Shamsunder hasn’t always envisioned herself in an executive role. She grew up in the city of Hyderabad, India, and earned her undergraduate degree in electrical engineering and telecom from nearby Osmania University. With it, she became the lone engineer in a family of doctors. That meant “no one could help me with my math,” she jokes.

She thought about taking a job in the industry right away, but instead landed at the University of Virginia, where she completed her Ph.D. in electrical engineering and wrote a thesis on signal processing. “I loved the mathematics behind communications and signal processing in general,” she says.

After spending a few years teaching courses on signal processing as an assistant professor at Colorado State, Shamsunder found her first job in the telecom industry. She became a senior engineer at Stanford Telecommunications, a company that made components for cable modems and TV set-top boxes.

Today, her time at Stanford still stands out as the pivotal experience that persuaded her to abandon the academic world for good. “It was a place where you could apply some of the things you learned in your Ph.D. to cool, practical problems, and that’s what really got me interested,” she says.

After her stint at Stanford, Shamsunder switched to working on base stations for Lucent (a telecom company that has since merged with Alcatel and been acquired by Nokia), and later became a principal engineer at a startup called Sandbridge Technologies. At Sandbridge, she built software-defined radio for mobile phones.

During her five-year tenure at Sandbridge, she found herself increasingly involved in discussions about the customer value proposition of specific products. She gradually became more interested in the broader business, beyond her own projects. “There’s a lot of good technology around today, but then the business model makes it very difficult to be successful,” she says. “I think it’s very important to understand that.”

After a brief stint developing hardware platforms for mobile devices at LinQuest, a semiconductor company, Shamsunder joined Verizon in 2007 as a director in charge of the company’s wireless and technology strategy.

Her first task was to build a team of people from scratch to work with Nokia, Ericsson, Intel, and Samsung on the launch of LTE. Her team’s job was to make sure the devices that manufacturers built would run on Verizon’s network.
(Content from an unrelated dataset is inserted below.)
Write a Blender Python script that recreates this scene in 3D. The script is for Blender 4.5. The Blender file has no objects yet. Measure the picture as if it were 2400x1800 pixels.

She led that project for three years, and Verizon’s launch of LTE in 2010 was her proudest professional moment.

Shortly after joining Verizon, Shamsunder also set out to earn her Executive MBA at the Wharton School at the University of Pennsylvania. She wanted to learn how to position products, manage a team, and conduct consumer research. That meant she woke up at 6 a.m., every other Friday, to drive to Philadelphia for two full days of stacked courses. On Saturday night, she returned home to her husband and two young kids.

One of her most memorable lessons from Wharton came as Shamsunder was sitting in the classroom when the iPhone launched in 2007. At that time, AT&T was the only carrier to support it. “All my classmates were like, Why don’t you have this?” she says.

She’d prefer to avoid such questions with 5G. For the past year and a half, her team has coordinated research, development, and testing of several technologies that could bring faster data speeds and lower latency to both base stations and devices.

So far, high-frequency millimeter waves appear to be the leading candidate, as Verizon plans to use them to deploy fixed wireless 5G service this year. “I think fixed wireless is a great use case for us, and for the industry in general, because you can test all the elements in a more controlled environment where there’s very limited mobility,” she says. “What we’ve seen so far doesn’t give us any pause to stop and question this.”

But there’s two sides to every coin. Along with the thrill of 5G and the privilege of shaping Verizon’s future network also comes a tremendous amount of pressure. But Shamsunder prefers it that way, and always has, from her first days in the budding wireless industry. “I’m a problem solver; I’m an engineer at heart,” she says. “I like challenges, and it’s more fun to go into uncharted territory.”